Nothing that is complete breathes.
About This Quote
Antonio Porchia (1885–1968), an Italian-born Argentine writer, is best known for his aphoristic prose-poems collected as *Voces* (*Voices*), first published in Buenos Aires in 1943 and expanded in later editions. The line “Nothing that is complete breathes” fits Porchia’s characteristic mode: brief, paradoxical statements that read like philosophical fragments rather than conventional poems. Written in the mid-20th-century milieu of Argentine letters, Porchia’s work circulated slowly at first and later gained wider attention through translations and admirers such as André Breton and, in English, through the championing of writers like Henry Miller. The quote is typically encountered as a standalone aphorism from *Voces*.
Interpretation
Porchia’s aphorism hinges on a paradox: “completeness” suggests closure, finality, and self-sufficiency, while “breathing” implies ongoing exchange with the world—rhythm, need, vulnerability, and change.
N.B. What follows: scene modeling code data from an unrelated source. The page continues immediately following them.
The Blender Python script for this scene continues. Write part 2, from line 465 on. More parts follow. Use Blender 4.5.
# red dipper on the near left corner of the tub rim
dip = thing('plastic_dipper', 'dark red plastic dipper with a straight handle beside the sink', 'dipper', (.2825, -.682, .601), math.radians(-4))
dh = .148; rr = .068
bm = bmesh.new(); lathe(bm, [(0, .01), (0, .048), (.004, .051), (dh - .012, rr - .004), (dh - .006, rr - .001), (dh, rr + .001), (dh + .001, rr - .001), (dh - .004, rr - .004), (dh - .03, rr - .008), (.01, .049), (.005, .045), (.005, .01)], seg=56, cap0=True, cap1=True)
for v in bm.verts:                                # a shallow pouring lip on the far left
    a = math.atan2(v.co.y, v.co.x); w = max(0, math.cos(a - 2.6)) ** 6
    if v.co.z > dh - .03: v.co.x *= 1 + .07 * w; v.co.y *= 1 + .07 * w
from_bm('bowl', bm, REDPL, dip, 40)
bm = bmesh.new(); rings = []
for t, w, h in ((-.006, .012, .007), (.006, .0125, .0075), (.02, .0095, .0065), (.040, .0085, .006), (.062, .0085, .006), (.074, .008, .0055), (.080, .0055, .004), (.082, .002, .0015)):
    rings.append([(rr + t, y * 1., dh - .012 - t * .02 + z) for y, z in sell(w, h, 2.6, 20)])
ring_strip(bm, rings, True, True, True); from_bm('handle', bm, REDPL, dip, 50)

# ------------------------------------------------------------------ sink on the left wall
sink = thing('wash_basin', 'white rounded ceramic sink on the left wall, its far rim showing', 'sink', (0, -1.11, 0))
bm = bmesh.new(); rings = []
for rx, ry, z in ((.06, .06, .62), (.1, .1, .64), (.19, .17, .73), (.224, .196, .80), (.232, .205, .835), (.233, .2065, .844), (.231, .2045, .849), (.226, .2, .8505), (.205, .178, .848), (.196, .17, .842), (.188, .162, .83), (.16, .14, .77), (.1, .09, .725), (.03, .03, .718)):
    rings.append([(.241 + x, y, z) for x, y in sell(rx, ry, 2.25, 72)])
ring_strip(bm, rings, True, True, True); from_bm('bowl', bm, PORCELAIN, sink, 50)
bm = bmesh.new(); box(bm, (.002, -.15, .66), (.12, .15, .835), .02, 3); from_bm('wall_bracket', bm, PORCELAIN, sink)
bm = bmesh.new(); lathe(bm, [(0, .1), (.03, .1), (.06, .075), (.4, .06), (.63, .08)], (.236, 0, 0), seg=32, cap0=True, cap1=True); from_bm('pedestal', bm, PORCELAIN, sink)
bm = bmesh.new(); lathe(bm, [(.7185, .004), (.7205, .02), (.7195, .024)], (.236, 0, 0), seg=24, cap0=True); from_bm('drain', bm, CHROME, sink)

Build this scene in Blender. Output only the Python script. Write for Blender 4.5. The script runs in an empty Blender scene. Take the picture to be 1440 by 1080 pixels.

The statement can be read as a critique of ideals of perfection: what is truly alive remains unfinished, porous, and in process. To be complete is to be sealed off, no longer responsive; in that sense, completion resembles death or stasis. The line also gestures toward artistic and spiritual life: creation, growth, and consciousness depend on incompletion—on desire, questioning, and the capacity to be affected. Life, for Porchia, is defined less by arrival than by continual becoming.